Equally interesting was the fact that all of the stories shared ended with a testimonial to the enduring meaningfulness of the gifts.

• A woman from Jackson, MS described a mother’s ring she and her siblings saved to give their mother. “When we gave it to her, she cried. She still wears it daily.”
• A woman in Austin, TX described a particularly unique and thoughtful gift she gave her husband—a box with slips of paper with each one detailing something she loved about him. “He still displays it in his office,” she concluded.
• A woman in Ada, MI described giving her mother-in-law a piece of the kind of candy that her husband would give her every year for Christmas before he died. “The gift deepened our bond,” she said.
• A woman from Meridian, CT described giving her mother, who suffered from macular degeneration, a cassette tape with 30 of her favorite recipes. She said, “She used it until her death a decade later.”
• A college student from Atlanta described giving homemade burlap Christmas stockings to family members and said, “I love that we’ll use them year after year.”
• And a woman from Washington, DC described giving her husband an outdoor grill to celebrate their purchase of a new home. “Every time he leaps up to use it, I can see the excitement on his face.”

Do you see the point? When we receive thoughtful, deliberate, meaningful gifts, we cherish them. We don’t take them for granted. We don’t think, “oh that’s nice,” and then stick it in a cupboard or a closet somewhere. Far from it. Instead, we put them in places of honor, where we can see them and be reminded of the love and thought behind them.

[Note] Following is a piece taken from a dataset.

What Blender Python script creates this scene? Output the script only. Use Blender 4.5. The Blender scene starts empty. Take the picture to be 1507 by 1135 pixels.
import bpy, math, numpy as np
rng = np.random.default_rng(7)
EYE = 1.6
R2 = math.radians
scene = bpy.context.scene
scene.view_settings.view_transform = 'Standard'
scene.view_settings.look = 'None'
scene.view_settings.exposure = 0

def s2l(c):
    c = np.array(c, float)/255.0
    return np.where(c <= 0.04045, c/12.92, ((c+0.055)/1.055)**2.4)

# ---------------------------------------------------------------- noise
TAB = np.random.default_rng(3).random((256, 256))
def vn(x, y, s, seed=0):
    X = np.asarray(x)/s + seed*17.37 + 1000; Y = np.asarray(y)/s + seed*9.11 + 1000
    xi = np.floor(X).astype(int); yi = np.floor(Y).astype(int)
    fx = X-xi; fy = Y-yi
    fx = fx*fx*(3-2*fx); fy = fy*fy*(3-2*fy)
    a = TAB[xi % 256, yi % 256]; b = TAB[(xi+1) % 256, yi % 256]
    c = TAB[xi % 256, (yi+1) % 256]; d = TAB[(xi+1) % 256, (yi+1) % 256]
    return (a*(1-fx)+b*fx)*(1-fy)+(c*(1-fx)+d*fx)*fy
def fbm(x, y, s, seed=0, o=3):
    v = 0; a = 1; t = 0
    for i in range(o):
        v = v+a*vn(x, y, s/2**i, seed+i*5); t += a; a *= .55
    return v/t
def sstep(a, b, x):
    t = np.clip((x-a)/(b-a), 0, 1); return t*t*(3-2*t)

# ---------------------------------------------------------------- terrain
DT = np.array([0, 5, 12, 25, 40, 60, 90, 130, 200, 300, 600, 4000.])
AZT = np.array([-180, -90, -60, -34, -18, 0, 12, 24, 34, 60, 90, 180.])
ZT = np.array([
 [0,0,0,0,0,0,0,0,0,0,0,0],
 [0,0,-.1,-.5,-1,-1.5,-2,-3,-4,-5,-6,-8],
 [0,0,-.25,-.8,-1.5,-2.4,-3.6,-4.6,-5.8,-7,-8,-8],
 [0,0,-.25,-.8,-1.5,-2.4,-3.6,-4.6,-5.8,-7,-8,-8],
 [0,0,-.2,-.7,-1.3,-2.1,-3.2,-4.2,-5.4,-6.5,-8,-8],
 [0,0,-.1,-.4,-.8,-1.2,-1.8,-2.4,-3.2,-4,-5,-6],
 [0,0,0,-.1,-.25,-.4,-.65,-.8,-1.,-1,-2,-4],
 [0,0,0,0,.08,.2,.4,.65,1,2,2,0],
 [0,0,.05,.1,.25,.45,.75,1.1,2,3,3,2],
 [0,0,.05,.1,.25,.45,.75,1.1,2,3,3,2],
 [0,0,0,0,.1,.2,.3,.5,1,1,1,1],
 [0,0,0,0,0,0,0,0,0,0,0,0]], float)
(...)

Even more than that, we tell other people about them. We are so touched, so appreciative, so grateful, that we want other people to know about the gift. Really, deep down, what we’re doing in that moment is declaring to others, “someone loves me so much, look what they did for me!”

No one ever loved you, or me, or anyone else, more than God does.

No Christmas gift was ever more expensive than the gift of Jesus Christ, but neither was any gift ever more personal, more thoughtful, more deliberate or more heartfelt. No gift ever has or ever will be more motivated by love than the gift of Jesus Christ. No doubt we will all, at some point, over the next few days be asked by someone what we received for Christmas. Or we will, voluntarily, share with others about one or more of the gifts we received. But how many of us will take the time to tell others, whether over the next few days or throughout the year ahead, about the love of God and the gift of Jesus Christ? The gift of Jesus is unlike any other gift we will tell anyone about. 2 Corinthians 9:15 says, “Thanks be to God for His indescribable gift.” It is a gift available to everyone, and we lose nothing by sharing it with others. In fact, we gain by doing so.

David Mathis said this about the real meaning of Christmas: “Few things are more tragic than taking Christmas in stride. Its spirit and magic, that alluring sense of supernatural goodness, are not just for children, but even for the grownups. Especially for the grownups. God forbid that we ever get used to Christmas.”

So let’s not get used to Christmas. Let us never forget how miraculous, how wonderful, how incredible it really is. Today, and for every Christmas we have left, let us remember why we celebrate Christmas, and let us truly celebrate Christmas.